Outback from the grave: Ted Kotcheff’s Wake in Fright

The venerable Canadian-born filmmaker will be in town tonight to present his deep and disturbing 1971 film, once thought lost but now restored to its former glory.

Ted Kotcheff’s Wake in Fright has quite a storied history. The 1971 film, nominated for the Palme d’Or at Cannes and released to much critical acclaim, was thought to have disappeared completely. In 2004, a negative of the film was found in a Philadelphia warehouse, destined for destruction. A few years later, it was rescreened at Cannes and released on DVD after being painstakingly restored. And tonight, Kotcheff himself will be in Montreal to present the film at the PHI Centre.

“I love this film, I think it’s one of my best films. And I love Montreal,” the 81-year-old director says, speaking to Cult by phone from his current home in Los Angeles. “The combination of the two was a slam dunk” for him to come visit for the screening.

The Canadian-born Kotcheff is best known around these parts for his 1974  adaptation of The Apprenticeship of Duddy Kravitz. He’s also directed films ranging from First Blood (aka the first Rambo movie) to Weekend at Bernie’s. But Wake in Fright was made before any of these. Kotcheff, who’d left Canada to find his fortune — “Back in the ’50s, there was no such thing as a Canadian film industry,” he says — was living in London and was introduced to Kenneth Cook’s novel Wake in Fright by screenwriter Evan Jones, who proposed adapting it.

The simple yet layered story finds teacher John Grant (Gary Bond) on a layover in the small Australian town of Bundanyabba (known to locals as “The Yabba”) on his way to Sydney. Before long, his visit turns into a three-day bender of booze, gambling, awkward sexual encounters and violence. “I’m always attracted to stories about people who don’t know themselves,” says Kotcheff. “This one is about a man who succumbs to the shadow side of his own nature — the yahoo within all of us.”

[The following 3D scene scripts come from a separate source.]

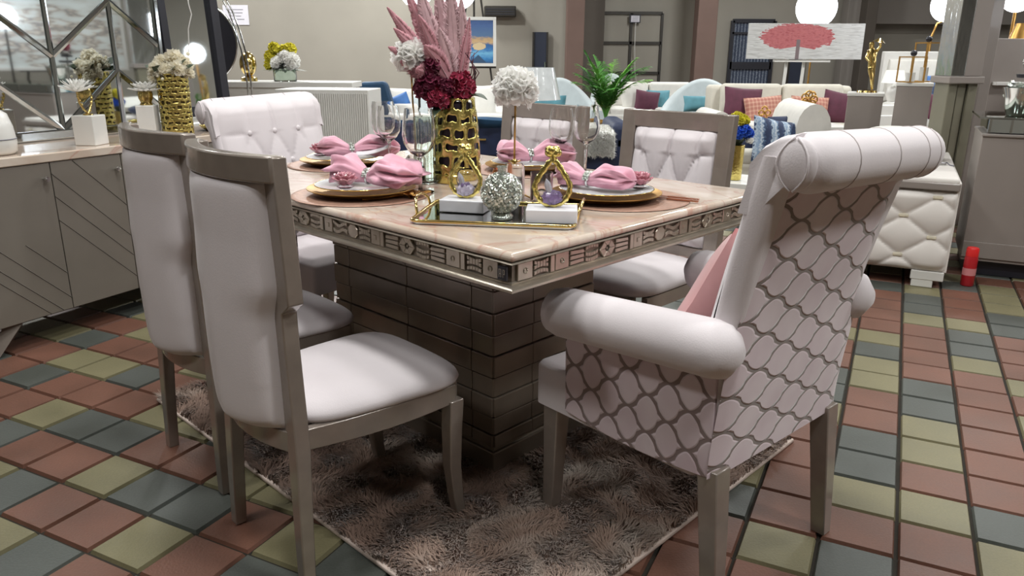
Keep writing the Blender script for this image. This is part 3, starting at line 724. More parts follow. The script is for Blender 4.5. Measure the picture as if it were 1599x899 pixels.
    # the back drops a little towards its right-hand end
    for ch in [k for k in bpy.data.objects if k.parent == t and k.type == 'MESH' and k.name.split('.')[0] in ('backrest', 'rear_panel', 'top_curl', 'scroll_roll', 'piping', 'gathered_end', 'tufted_front', 'button')]:
        for vv in ch.data.vertices: vv.co.z -= .017 * (vv.co.x + .27) / .54 * smooth(.72, .98, vv.co.z)
    return t
V['velvet_seam'] = pm('velvet_piping', '#a89d9c', 0.7, 0, 0.04, 6)
ARM_A = R(41.5)
AC1 = armchair('scroll-back armchair seen from behind with raised pink trellis pattern, nearest on the right', (.637, 1.583, 0), ARM_A, 'scroll-back armchairs at the table ends')
AC2P = Vector((-1.025, 3.30, 0))
AC2 = dup(AC1, (AC2P.x, AC2P.y, 0), R(-38 - 90), 'white scroll-back armchair with button tufting facing us at the far table end')
AC2.scale = (.94, .94, .965)
# pink satin cushion on the near armchair
def AL(x, y, z): c, s = math.cos(ARM_A), math.sin(ARM_A); return Vector((.637 + x * c - y * s, 1.583 + x * s + y * c, z))
place_pillow('scatter_cushion', 'pink satin cushion leaning against the back of the trellis armchair', None, .40, .38, .12, V['satin'], AL(0.02, .175, .635), ARM_A, R(22), R(14))

# ------------------------------------------------------------------ tufted chairs with wooden back frames (far long side)
def framed_chair(label, loc, rz, group):
    t = thing('dining_chair', label, 'chair', loc, rz, group)
    lean = lambda z: -.045 * max(0, (z - .45) / .55)
    for s in (-1, 1):
        rect_path(MB(), [(s * .205, -.06, 0, .036, .034), (s * .208, -.015, .22, .044, .040), (s * .210, .0, .42, .056, .044), (s * .212, lean(.7), .70, .060, .040), (s * .214, lean(1.0), .995, .060, .036)]).build('rear_leg', V['wood'], t, 25, bevel=0.003)
        rect_path(MB(), [(s * .200, .452, 0, .030, .030), (s * .198, .438, .16, .036, .036), (s * .198, .440, .36, .044, .044)]).build('front_leg', V['wood'], t, 25, bevel=0.003)
        MB().box((s * .205, .22, .375), (.024, .40, .05)).build('side_apron', V['wood'], t, 0, bevel=0.002)
    MB().box((0, .445, .375), (.36, .024, .05)).build('front_apron', V['wood'], t, 0, bevel=0.002)
    MB().box((0, .0, .375), (.37, .024, .05)).build('rear_apron', V['wood'], t, 0, bevel=0.002)
    MB().box((0, lean(.962), .964), (.40, .034, .064)).build('top_rail', V['wood'], t, 0, bevel=0.003)
    MB().box((0, lean(.47), .475), (.40, .030, .04)).build('lower_rail', V['wood'], t, 0, bevel=0.003)
    mb = MB(); mb.box((0, lean(.71) - .006, .713), (.376, .012, .45), (R(4.6), 0, 0)); mb.build('back_board', V['wood'], t, 0)
    yf = lambda x, z: lean(z) - .004
    mb = MB(); tuft_panel(mb, -.186, .186, .492, .936, yf, .118, .135, .845, .054, xm=.130); mb.build('tufted_front', V['velvet'], t, 180)
    for row, z in enumerate((.845, .710, .575)):
        for x in ((-.118, 0, .118) if row % 2 == 0 else (-.059, .059)):
            MB().sphere((x, yf(x, z) + .024, z), (.013, .010, .013), 12, 7).build('button', V['velvet'], t, 180)
    def out(e):
        pts = []
        for k in range(48):
            a = 2 * PI * k / 48; c, s_ = math.cos(a), math.sin(a); q = .42
            pts.append((math.copysign(abs(c) ** q, c) * (.226 - e), .235 + math.copysign(abs(s_) ** q, s_) * (.240 - e)))
        return pts
    mb = cushion_block(MB(), out, [(.400, .012), (.406, .002), (.420, -.004), (.436, 0), (.450, .014), (.460, .04), (.467, .08), (.471, .13), (.473, .18)]); mb.build('seat', V['velvet'], t, 180)
    return t
p = TP(-.565, 1.45); FC1 = framed_chair('tufted white chair with wooden back frame on the far side, beside the trellis armchair', (p.x, p.y, 0), R(-44 + 180), 'framed tufted chairs on the far side')
p = TP(-1.22, 1.42); dup(FC1, (p.x, p.y, 0), R(-44 + 180), 'tufted white chair with wooden back frame, behind the wine glasses and second diffuser')
# ------------------------------------------------------------------ things on the dining table
def on(t1, t2, z=0.0): return TP(t1, t2, TZ + 0.0005 + z)
# round woven placemats
def placemat(label, p, g):
    mb = MB(); mb.lathe([(.197, 0), (.200, .0015), (.198, .003), (.186, .0032), (.183, .0026), (.100, .0028), (.002, .0028)], 56, fn=lambda a, z: 1 + .004 * math.sin(a * 28))
    o = mb.build('placemat', V['mat'], None, 40); o.location = p; return tag(o, label, 'placemat', g)
PLACES = {'near': (-.785, .185), 'far_end': (-1.345, .50), 'end': (-.245, .635), 'far': (-.785, .895)}
G = 'round copper placemats'
placemat('copper woven placemat in front of the nearest plain dining chair', on(*PLACES['near']), G)
placemat('copper woven placemat at the far armchair end of table', on(*PLACES['far_end']), G)
placemat('copper woven placemat showing beside the gold knife, before the trellis armchair', on(-.225, .665), G)
placemat('copper woven placemat at far long side behind the tall gold vase', on(*PLACES['far']), G)
# gold charger plates with white china on top
def charger(label, p, g):
    mb = MB(); mb.lathe([(.100, 0), (.112, .001), (.148, .014), (.1555, .0175), (.155, .0195), (.147, .0175), (.112, .0055), (.002, .0045)], 64)
    o = mb.build('charger_plate', V['gold_satin'], None, 40); o.location = p; return tag(o, label, 'charger plate', g)
def plate(label, p, g):
    t = thing('dinner_plate', label, 'plate', p, 0, g)
    MB().lathe([(.07, 0), (.082, .001), (.118, .0085), (.132, .0105), (.132, .0125), (.118, .0108), (.080, .0040), (.002, .0035)], 64).build('plate_body', V['china'], t, 40)
    MB().tube([(.1325 * math.cos(2 * PI * k / 64), .1325 * math.sin(2 * PI * k / 64), .0117) for k in range(64)], .0015, 6, closed=True).build('gold_rim', V['gold'], t, 180)
    return t
WHO = {'near': 'at the near side beside the nearest dining chair', 'far_end': 'at the far armchair end of the table', 'end': 'in front of the trellis armchair', 'far': 'on the far side behind the vase and glasses'}
for k, (a_, b_) in PLACES.items():
    charger('gold charger plate ' + WHO[k], on(a_, b_, .0035), 'gold charger plates')
    plate('white gold-rimmed china plate ' + WHO[k], on(a_, b_, .0205), 'white china plates')
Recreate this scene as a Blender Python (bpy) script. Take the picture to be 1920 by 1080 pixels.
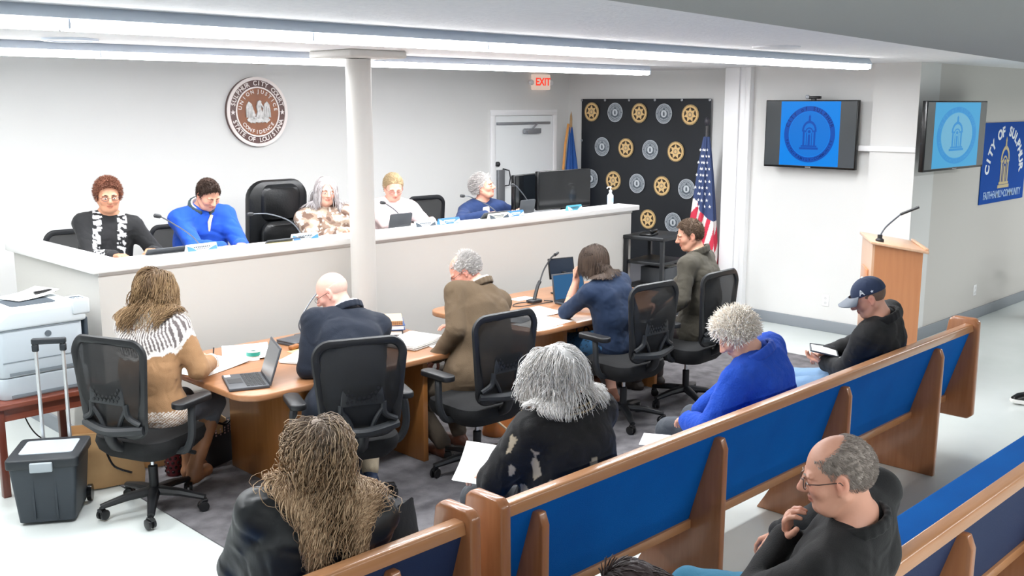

Among the film’s many memorable scenes, the most shocking is a late-night, drunken kangaroo hunt that looks awfully real. Despite a slippery-worded disclaimer at the end, it appears that animals were harmed in this production. “I’m a vegan — I don’t even eat meat,” says Kotcheff. “The idea of shooting an animal for a film is unpardonable. So I was flummoxed for how I would do it — there were no animatronics at the time,” he chuckles.

As he recalls, while he tried to come up with ways to stage the scene, he was informed that several kangaroos were shot in the bush on a nightly basis, to provide fodder for American pet food production. Kotcheff accompanied the hunters on their trip and filmed their kills. “I rationalized it and said no animal was killed for my film. But I filmed the slaughter of these lovely creatures,” he admits. However, he takes comfort in recently finding out that “15 years ago, as a result of my film, they ended the slaughter of kangaroos for American pet food processing.”

Despite its critical acclaim, the film bombed in Australia — “I think people were affronted by the depiction of the Australian male,” says Kotcheff — and not long after, the production company went bankrupt. “If a picture doesn’t succeed financially, it’s just dumped and forgotten,” the director explains with resignation.

But years later, it’s getting its proper recognition again. And Kotcheff, who hasn’t made a film since 1997 but has kept busy as a producer and director on Law & Order: SVU, says not to count him out of the game just yet. With the difficulty of getting a film made and released, he says, “I only do films that I care very strongly about.” ■

 

Wake in Fright screens Wednesday, Nov. 14 at the PHI Centre (407 St-Pierre), 7:30 p.m., $13.25, followed by a Q&A with Ted Kotcheff.